Vengo al café todavía sobrecogido por la muerte de alguien cercano, con el alma arrebatada por ese hielo aún más frío si el llamado es más joven que uno. Ante ninguna respuesta, porque la fragilidad del cuerpo nunca dejará de ser un misterio para el hombre, me aferro a una pregunta que se contesta con "nada": "¿Qué nos separará del Amor de Dios?".
En este café por la lluvia, en este hueco de tarde por padre, con un ojo puesto en la chimenea más célebre del mundo, tenía que volver aquí para regresar a lo que fui y con quien lo fui. Pongo el otro ojo en esta puerta por la que empecé a salir desde aquel 25 de octubre del 93, cuando el patio de mis recreos, aun cursando todavía sexto de E.G.B. (¡nunca pude presumir de ser de Octavo!), fueron estas calles entre Toro y Zamora, y aquella plaza del Campillo que lo era "de las piedras".
Gracias al empuje de Teresa y Miguel, en apenas tres semanas nos reencontraremos no pocos viejos compañeros de estudios en el colegio Amor de Dios, casi todos de la buenísima añada del 82. Desde hace unos días se sucede un intercambio de recuerdos, anécdotas, joyas fotográficas, chanzas y confidencias. Salamanca todavía nos guarda a bastantes, mientras otros ya han hecho su vida fuera de nuestro patio de recreos. Sea la que sea la distancia, el reencuentro nos ha hecho sentirnos cerca y pensarnos a menudo.
En la silla vacía de esta mesa puedo imaginarme a aquella directora, sor Cruz, que recibió a una familia trasladada a curso empezado, de vuelta a la añorada cuna salmantina pero dejando atrás otro colegio donde fui tan feliz. También el pupitre aislado junto a la ventana cerrada, la del estrecho pasillo de acceso al aula, porque en aquella clase de treinta y cuatro alumnos había que meter un González fuera de orden alfabético, en el nº 35.

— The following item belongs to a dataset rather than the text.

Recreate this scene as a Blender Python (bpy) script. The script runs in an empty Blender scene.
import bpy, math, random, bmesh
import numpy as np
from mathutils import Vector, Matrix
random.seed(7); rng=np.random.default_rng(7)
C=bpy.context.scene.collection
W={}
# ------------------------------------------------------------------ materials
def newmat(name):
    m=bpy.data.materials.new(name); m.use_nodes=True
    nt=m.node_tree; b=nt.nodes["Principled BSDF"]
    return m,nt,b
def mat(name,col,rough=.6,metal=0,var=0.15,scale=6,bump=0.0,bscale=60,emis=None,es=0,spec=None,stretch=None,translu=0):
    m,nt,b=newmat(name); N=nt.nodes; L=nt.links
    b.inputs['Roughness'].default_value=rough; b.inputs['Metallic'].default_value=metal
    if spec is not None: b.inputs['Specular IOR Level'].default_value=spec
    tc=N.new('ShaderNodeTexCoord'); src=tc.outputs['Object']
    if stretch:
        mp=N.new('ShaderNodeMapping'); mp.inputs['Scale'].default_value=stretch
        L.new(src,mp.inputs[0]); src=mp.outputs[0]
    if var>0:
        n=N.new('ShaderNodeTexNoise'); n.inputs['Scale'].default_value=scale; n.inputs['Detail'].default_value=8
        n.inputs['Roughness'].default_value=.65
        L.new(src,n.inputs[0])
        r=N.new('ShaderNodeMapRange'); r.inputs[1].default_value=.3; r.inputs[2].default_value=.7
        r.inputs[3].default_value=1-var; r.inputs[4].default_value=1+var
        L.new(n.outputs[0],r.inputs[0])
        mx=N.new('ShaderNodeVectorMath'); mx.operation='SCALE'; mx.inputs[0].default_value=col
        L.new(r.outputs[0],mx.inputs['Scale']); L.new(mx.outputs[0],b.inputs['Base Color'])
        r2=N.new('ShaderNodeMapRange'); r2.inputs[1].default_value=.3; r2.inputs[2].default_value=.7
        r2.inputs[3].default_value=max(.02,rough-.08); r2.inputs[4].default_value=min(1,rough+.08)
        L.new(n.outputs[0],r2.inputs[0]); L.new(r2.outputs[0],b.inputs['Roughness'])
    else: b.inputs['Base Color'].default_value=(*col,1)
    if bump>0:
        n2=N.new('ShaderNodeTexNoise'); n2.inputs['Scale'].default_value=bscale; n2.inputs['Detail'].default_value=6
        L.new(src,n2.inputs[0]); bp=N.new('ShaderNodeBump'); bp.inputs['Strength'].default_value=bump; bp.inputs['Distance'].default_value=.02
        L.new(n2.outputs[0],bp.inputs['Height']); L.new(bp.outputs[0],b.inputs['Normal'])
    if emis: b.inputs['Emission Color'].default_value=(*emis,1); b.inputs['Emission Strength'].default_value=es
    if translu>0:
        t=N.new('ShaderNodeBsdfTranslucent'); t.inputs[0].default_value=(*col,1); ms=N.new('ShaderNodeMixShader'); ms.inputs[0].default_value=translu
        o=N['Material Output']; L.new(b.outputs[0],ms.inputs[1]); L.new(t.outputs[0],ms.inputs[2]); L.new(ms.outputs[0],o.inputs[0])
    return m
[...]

Me imagino a mis compañeros que me miraban como una curiosa novedad de lunes, un chico bajito que llegaba de un pueblo de Palencia; a los profesores que intentaron ser de ayuda a lo largo de siete cursos; a los que se han convertido en amigos para toda la vida; a los que han compartido momentos y etapas vitales que me han marcado y que siempre vendrán conmigo. Y entonces pido otro café sin prisa, porque siempre habrá huecos y tardes para el regreso, y por mucho que llueva tendremos por delante el patio más grande, y ningún miedo de meternos en charcos, porque nada nos separará del Amor de Dios.